I need to get out and get my butt back in sinc with the powers that be. The only way I feel called to do this is to go camping. I need to sleep under stars, feel earth in my toes, appreciate the rustle of blowing leaves, notice the wind up my skirt. The universe, I feel, has forgotten me. That sounds like a depressing statement, and I suppose it is. I don't feel quite as heavy as that statement sounds so nobody worry ok? I just feel like somewhere something is just off.
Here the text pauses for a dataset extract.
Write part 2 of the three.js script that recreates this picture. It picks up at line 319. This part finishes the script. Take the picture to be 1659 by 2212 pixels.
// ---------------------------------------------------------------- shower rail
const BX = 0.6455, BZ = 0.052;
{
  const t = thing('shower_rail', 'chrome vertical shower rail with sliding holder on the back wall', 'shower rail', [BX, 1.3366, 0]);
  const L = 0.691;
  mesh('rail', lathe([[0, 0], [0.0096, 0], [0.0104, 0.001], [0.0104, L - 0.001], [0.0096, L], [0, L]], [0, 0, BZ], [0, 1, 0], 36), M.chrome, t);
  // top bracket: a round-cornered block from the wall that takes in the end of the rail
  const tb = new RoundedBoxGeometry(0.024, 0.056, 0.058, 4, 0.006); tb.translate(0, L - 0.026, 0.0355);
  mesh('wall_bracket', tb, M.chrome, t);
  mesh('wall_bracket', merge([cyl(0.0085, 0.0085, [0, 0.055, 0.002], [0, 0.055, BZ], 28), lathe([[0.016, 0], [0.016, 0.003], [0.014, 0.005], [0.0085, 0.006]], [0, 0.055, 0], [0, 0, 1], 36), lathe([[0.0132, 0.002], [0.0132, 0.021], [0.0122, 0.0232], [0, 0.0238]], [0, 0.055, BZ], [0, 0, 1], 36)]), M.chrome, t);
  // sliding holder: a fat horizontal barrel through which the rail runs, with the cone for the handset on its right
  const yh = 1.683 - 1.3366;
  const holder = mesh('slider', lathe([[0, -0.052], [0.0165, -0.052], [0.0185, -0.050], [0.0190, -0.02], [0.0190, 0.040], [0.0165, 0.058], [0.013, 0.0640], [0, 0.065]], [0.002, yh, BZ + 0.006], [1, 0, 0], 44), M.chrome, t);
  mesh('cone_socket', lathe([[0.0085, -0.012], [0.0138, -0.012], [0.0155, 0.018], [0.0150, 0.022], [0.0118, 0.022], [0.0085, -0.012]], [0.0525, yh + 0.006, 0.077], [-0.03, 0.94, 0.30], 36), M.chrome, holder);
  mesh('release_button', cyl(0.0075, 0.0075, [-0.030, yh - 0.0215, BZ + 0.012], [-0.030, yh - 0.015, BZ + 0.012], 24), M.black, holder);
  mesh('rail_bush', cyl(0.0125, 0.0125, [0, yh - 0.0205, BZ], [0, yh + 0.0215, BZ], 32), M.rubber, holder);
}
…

Neall had a fantastic interview with the placement agency recently. They had 2 openings with a major local company. The one most interesting was offering only 30-32k. The guy at the placement company was going to call and get an authorization to offer a bit more. You see, Neall was class valedictorian, has 2 degrees, is totally qualified, and scored a PERFECT SCORE on the company assessment test. He did the best of anyone in the testing group. I told you he was smart. Anyway, there should have been an interview set up by the placement agency. As of yesterday afternoon the placement agent hadn't called so Neall called him, left a message. No return call yet. This is just wrong. I don't know, perhaps this is how these things go. Maybe protocol requires authorization to go through a 17-step process or something. I don't know, but it's frustrating not to hear back from the placement agency guy. Neall said "I have open interview availability" but that doesn't mean we don't have other stuff to do, to schedule, yk? If there's going to be an interview we kind of need an idea of when. If not, we need to know that too. What is hard to understand about that. At any rate, frustration and tension are tight around here.
On another note, the room upstairs is nearly done. My dad and Neall finished the wiring. Neall is going to do some finish work with them today hopefully. I also need my hook for the Amby hung in the living room so I can get this big frame out of my petite floor space. Floor space in this house is a commodity, need to be as stingy with it as I can. I'm also entirely sick of this shoe bucket. It still has tons of boots and stuff from winter as well as a bunch of outgrown shoes and how-the-heck-did-those-get-in-there-they-don't-fit-anyone shoes. There is an empty rubbermaid container in the basement that needs some contents. I think we'll have a wedding. "Do you, bucket, take these shoes to be your lawfully wedded wife? Do you, shoes, take bucket to be your lawfully wedded husband? You may kiss the bride!" The only problem with that will be the tendency for shoes and bucket to multiply. Just what we need, MORE shoes. I suppose as long as they also make more buckets we'll be ok huh?
You know how Martha Stewart does a "favorite things" episode on her show (or at least she did, when she had a show, lol). Oprah does one too huh? I think I'll do a blog of my favorite things. I wish I could afford to give one of each thing away, like they do. That would be totally fun! Anyway, keep your eyes peeled for that excitement!